At UVM, faculty members such as Kathleen Schneider, Jane Kent, and Cameron Davis regularly integrate the collection into their teaching. Davis has used it to expand students’ sense of the possible with certain assignments, from creating a book in which form reflects place to works that combine the visual, text, and memory. For Kent, a book artist in her own right who has worked with authors such as Richard Ford and Susan Orlean, the collection offers, among other opportunities, the chance to consider the market and price issues of artists’ books, entree to a wider discussion of business aspects of art.

At the end of this June, Connell Gallagher will retire satisfied in the knowledge that, “I’ve chosen the right career and the right institution.” It’s no surprise, perhaps, that he won’t be going far. He’s already signed on to serve on the Library Advisory Committee and has writing projects planned on book artists Robin Price, Maureen Cummins, and Gefn Press. “Such projects need time and focus,” Gallagher says, both of which have been difficult to find amid the responsibilities of the directorship.

So, Gallagher will continue to be a familiar face in Special Collections, where he will be found seated at a table spread with wondrous works. Chances are he wouldn’t mind a look over his shoulder, but be warned.
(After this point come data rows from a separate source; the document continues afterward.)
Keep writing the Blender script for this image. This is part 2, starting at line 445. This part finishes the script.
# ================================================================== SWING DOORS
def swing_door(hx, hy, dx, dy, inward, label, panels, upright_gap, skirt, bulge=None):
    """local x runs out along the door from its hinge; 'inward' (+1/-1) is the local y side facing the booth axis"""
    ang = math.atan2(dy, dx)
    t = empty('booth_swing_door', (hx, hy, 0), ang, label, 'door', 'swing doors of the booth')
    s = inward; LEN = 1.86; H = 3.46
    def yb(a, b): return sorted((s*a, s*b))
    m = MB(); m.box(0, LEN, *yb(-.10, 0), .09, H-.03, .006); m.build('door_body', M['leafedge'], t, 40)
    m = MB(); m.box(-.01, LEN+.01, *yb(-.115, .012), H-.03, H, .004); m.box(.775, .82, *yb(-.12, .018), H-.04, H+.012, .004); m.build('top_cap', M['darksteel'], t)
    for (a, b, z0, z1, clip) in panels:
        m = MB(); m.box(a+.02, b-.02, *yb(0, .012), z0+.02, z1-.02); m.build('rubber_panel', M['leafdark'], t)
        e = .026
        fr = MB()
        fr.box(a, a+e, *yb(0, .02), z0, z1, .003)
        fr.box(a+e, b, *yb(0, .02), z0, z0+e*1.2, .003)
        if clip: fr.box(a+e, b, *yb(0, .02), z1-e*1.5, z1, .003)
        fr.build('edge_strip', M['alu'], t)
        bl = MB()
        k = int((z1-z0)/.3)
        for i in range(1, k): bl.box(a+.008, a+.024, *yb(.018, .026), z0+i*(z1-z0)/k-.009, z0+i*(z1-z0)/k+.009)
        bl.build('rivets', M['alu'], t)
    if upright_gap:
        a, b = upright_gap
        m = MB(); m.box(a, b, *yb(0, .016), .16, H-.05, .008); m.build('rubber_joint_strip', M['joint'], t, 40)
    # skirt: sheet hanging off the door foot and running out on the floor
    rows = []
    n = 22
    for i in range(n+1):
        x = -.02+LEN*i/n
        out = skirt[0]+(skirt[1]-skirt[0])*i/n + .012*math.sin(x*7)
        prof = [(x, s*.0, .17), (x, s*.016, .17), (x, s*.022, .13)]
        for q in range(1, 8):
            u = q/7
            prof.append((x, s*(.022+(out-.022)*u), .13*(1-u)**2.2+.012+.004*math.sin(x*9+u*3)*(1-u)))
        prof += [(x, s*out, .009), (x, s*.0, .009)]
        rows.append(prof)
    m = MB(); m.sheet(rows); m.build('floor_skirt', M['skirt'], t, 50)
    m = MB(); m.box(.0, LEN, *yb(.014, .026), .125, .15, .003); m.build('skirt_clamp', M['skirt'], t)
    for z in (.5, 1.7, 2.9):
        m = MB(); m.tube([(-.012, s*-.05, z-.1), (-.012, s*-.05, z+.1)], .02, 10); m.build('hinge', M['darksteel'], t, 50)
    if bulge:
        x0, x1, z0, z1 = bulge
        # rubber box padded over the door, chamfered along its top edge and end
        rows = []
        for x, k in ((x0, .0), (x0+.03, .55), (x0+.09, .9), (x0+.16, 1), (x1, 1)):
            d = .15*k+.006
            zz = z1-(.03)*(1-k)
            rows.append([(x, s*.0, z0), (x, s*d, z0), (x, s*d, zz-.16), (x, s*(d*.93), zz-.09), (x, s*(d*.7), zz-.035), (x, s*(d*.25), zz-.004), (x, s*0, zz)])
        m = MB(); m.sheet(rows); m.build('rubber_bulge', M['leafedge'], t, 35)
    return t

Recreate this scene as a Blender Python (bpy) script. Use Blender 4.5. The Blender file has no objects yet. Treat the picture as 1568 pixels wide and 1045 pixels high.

Gallagher’s enthusiasm is contagious, the collection is deep, and you’ll soon find yourself in a pair of white gloves.

Get a glimpse
Through June 5, 2006, artists’ books selections from Special Collection are on display in the Wilbur Room of the Fleming Museum.

An exhibit celebrating the 50th anniversary of Janus Press is on display at Bailey/Howe Library through April 30. The exhibit will then move to the Grolier Club, 47 East 60th Street, in New York City.